Off topic but can't resist: as Outlook is the biggest bug farm in the history of the universe I somehow think your choking it is not such a bad thing? Seriously: I don't get why M$ are still peddling that thing, why people are still using it, and why we should have to adjust to them and not to us. Sorry but it does irk me and others. UTF-8 (and not UTF-16) is a good general idea for mail but we'd all have to use it. But I think that will become a standard. Yes Yahoo mail is really bad at that but they're bad at a lot of things. Give them another ten years and they'll catch up. No place for a rant but if you ever have a bad day computing then count your blessings for Apple Mail and mail standards are a giant leap ahead of what everyone else suffers through every day.
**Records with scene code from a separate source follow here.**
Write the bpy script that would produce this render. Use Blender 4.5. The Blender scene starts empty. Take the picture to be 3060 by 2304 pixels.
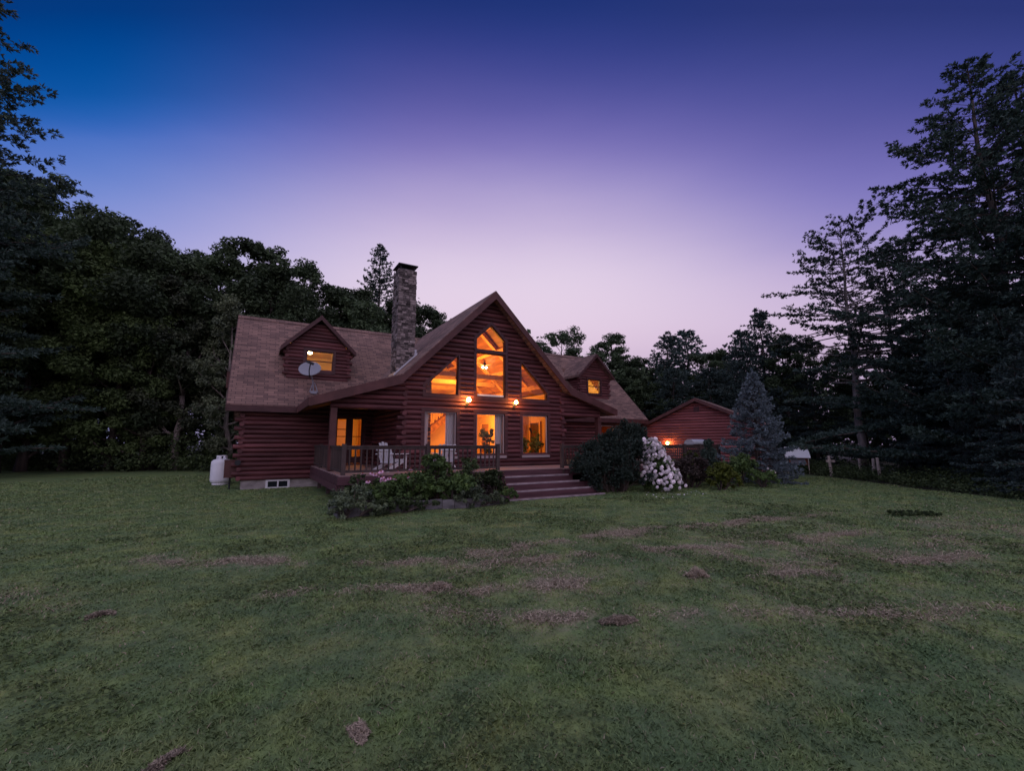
import bpy, math, random
import numpy as np
from mathutils import Vector, Matrix
R_ = math.radians
sc = bpy.context.scene
COL = sc.collection
# ---------------------------------------------------------------- camera
cd = bpy.data.cameras.new('camera'); cam = bpy.data.objects.new('camera', cd); COL.objects.link(cam)
cam.location = (-7.994, -15.421, 1.70); cam.rotation_euler = (R_(90 + 7.47), 0, R_(-30.26))
cd.sensor_width = 36; cd.lens = 15.585; cd.clip_start = .05; cd.clip_end = 3000
sc.camera = cam
# ---------------------------------------------------------------- dusk sky
W = bpy.data.worlds.new('World'); sc.world = W; W.use_nodes = True
def lin(r, g, b):
    f = lambda c: (c / 12.92 if c <= .04045 else ((c + .055) / 1.055) ** 2.4)
    return (f(r / 255), f(g / 255), f(b / 255), 1)
def build_sky():
    nt = W.node_tree; N = nt.nodes; L = nt.links
    bg = N['Background']
    tc = N.new('ShaderNodeTexCoord'); D = tc.outputs['Generated']
    def math_(op, a, b=0.0):
        m = N.new('ShaderNodeMath'); m.operation = op
        for k, q in ((0, a), (1, b)):
            if isinstance(q, (int, float)): m.inputs[k].default_value = q
            else: L.new(q, m.inputs[k])
        return m.outputs[0]
    def dot(v):
        d = N.new('ShaderNodeVectorMath'); d.operation = 'DOT_PRODUCT'; L.new(D, d.inputs[0]); d.inputs[1].default_value = v; return d.outputs['Value']
    # afterglow band lying along one quarter of the horizon: t = height over the band's vertical plane, sd = sideways from its middle
    fwd = math_('MAXIMUM', math_('ABSOLUTE', dot((.504, .864, 0))), .35)
    t = math_('DIVIDE', math_('MAXIMUM', dot((0, 0, 1)), 0.0), fwd); sd = math_('DIVIDE', dot((.864, -.504, 0)), fwd)
    wob = N.new('ShaderNodeTexNoise'); wob.inputs['Scale'].default_value = 2.6; wob.inputs['Detail'].default_value = 5
    mp = N.new('ShaderNodeMapping'); mp.inputs['Scale'].default_value = (1, 1, 4); L.new(D, mp.inputs[0]); L.new(mp.outputs[0], wob.inputs['Vector'])
    t = math_('ADD', t, math_('MULTIPLY', math_('SUBTRACT', wob.outputs[0], .5), .05)); t = math_('DIVIDE', t, 1.6)
    def ramp(stops):
        r = N.new('ShaderNodeValToRGB'); r.color_ramp.interpolation = 'B_SPLINE'; e = r.color_ramp.elements
        while len(e) < len(stops): e.new(.5)
        for k, (el, c) in enumerate(stops): e[k].position = el / 1.6; e[k].color = lin(*c)
        L.new(t, r.inputs[0]); return r.outputs[0]
    c = ramp([(0, (176, 156, 188)), (.2, (222, 198, 221)), (.273, (228, 207, 228)), (.386, (229, 212, 233)), (.5, (200, 183, 219)), (.62, (162, 150, 204)), (.741, (118, 110, 182)), (.866, (82, 84, 157)), (.996, (52, 64, 138)), (1.129, (28, 51, 117)), (1.5, (26, 44, 108))])
    l = ramp([(0, (120, 122, 172)), (.4, (158, 161, 218)), (.5, (142, 153, 216)), (.62, (110, 136, 208)), (.741, (72, 112, 196)), (.80, (38, 98, 182)), (.866, (9, 86, 166)), (.996, (1, 70, 146)), (1.1, (0, 58, 128)), (1.5, (16, 44, 108))])
    r = ramp([(0, (150, 130, 170)), (.25, (214, 192, 219)), (.386, (192, 174, 214)), (.5, (150, 141, 200)), (.62, (123, 117, 188)), (.741, (100, 97, 168)), (.866, (74, 79, 152)), (.996, (55, 65, 133)), (1.1, (44, 56, 119)), (1.5, (30, 44, 108))])
    def mix(lo, hi, a, b):
        m = N.new('ShaderNodeMapRange'); m.interpolation_type = 'SMOOTHSTEP'; L.new(sd, m.inputs[0]); m.inputs[1].default_value = lo; m.inputs[2].default_value = hi
        x = N.new('ShaderNodeMix'); x.data_type = 'RGBA'; L.new(m.outputs[0], x.inputs[0]); L.new(a, x.inputs[6]); L.new(b, x.inputs[7]); return x.outputs[2]
    # (the left-hand map range runs downwards)
    o = mix(.05, .85, mix(-.15, -1.08, c, l), r)
    L.new(o, bg.inputs[0]); bg.inputs[1].default_value = 1.0
build_sky()
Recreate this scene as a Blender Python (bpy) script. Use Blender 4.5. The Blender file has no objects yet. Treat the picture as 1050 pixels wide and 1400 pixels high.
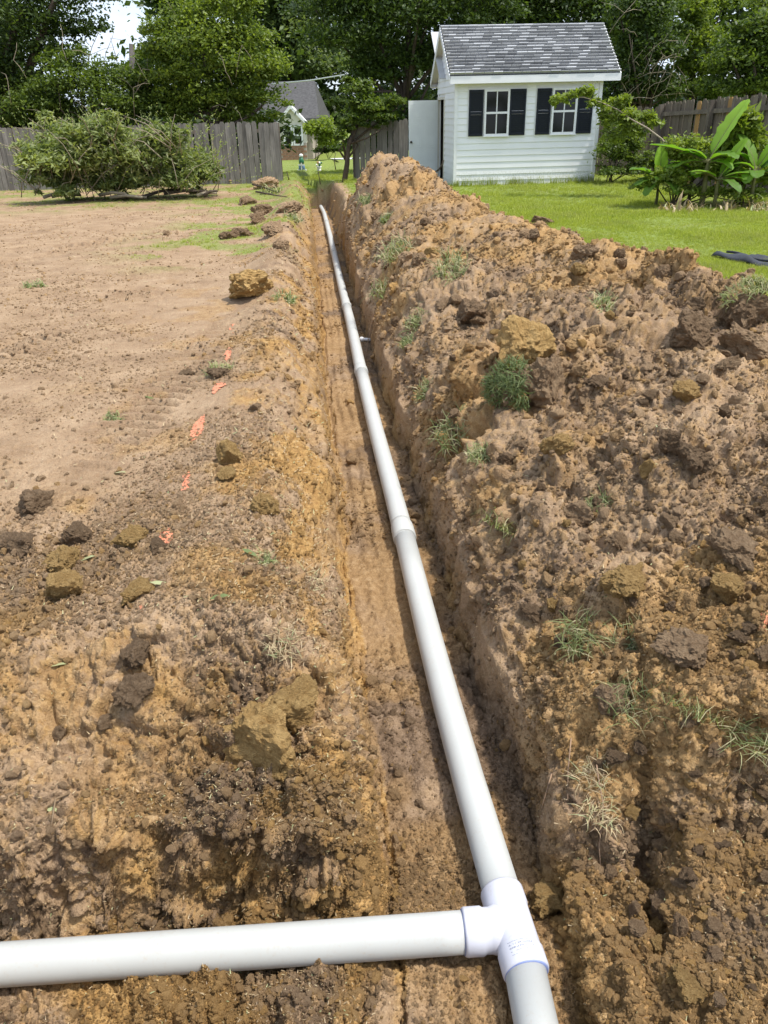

I hate Outlook with all my strengths, but Mail.app is one buggy awkward beast.
Just have a quick search for Mail.app in this site and you'll see.
It is amazing how such an old simple thing, such as sending an email, can still be a problem in 2007.
I share your feelings about UTF-8. Why can't we all use it for everything that involves text and be through with it. Standards have a reason to be.
Email needs a reformulation. Let's decide about plain vs html vs text/enriched, and what char encoding to use. And while we are at it, we could have a look at this tiny thing called spam. Web 2.0 .. Email 2.0.

This was all worked out long ago when Tiger was first released. Here is the reference note used extensively in the Apple forums since then:
http://homepage.mac.com/thgewecke/woutlook.html

No it was not. See my post above

Pedro -- Sorry, I don't understand what you mean. What exactly in the woutlook.html note do you not find correct? I of course want to make it as correct as possible regarding the Outlook issue. Send me email if you like (tom at bluesky dot org).

Well, it works for me only if I include foreign characters in my email (like ישח). Then mail uses UTF-8. Otherwise it uses USASCII.

Yes, in certain circumstances, like when your text only has ascii in it, you need to use Fix C in the note http://homepage.mac.com/thgewecke/woutlook.html, namely put a dingbat or some other character in your text which will force UTF-8.

Well, of course if it's ASCII only there's no point in forcing UTF-8, as ASCII and UTF-8 are identical (where they overlap). That was one of the rationales behind the design of UTF-8. UTF-8's first 128 characters have the same binary as ASCII and so even if your computer doesn't understand UTF-8 it'll still understand the most common letters (in English at least).

I think that a text which the composer considers to be ascii (e.g. no accented chars or smart punctuation) may contain non-ascii nbsp's if in Rich Text (=html) in Mail, and these can get misread by Outlook as non-characters, displaying as question marks. In this situation it is desirable to force the message into uniform UTF-8 so as to get the nbsp's read as spaces. I don't think the terminal command will do this, but adding a Unicode dingbat will.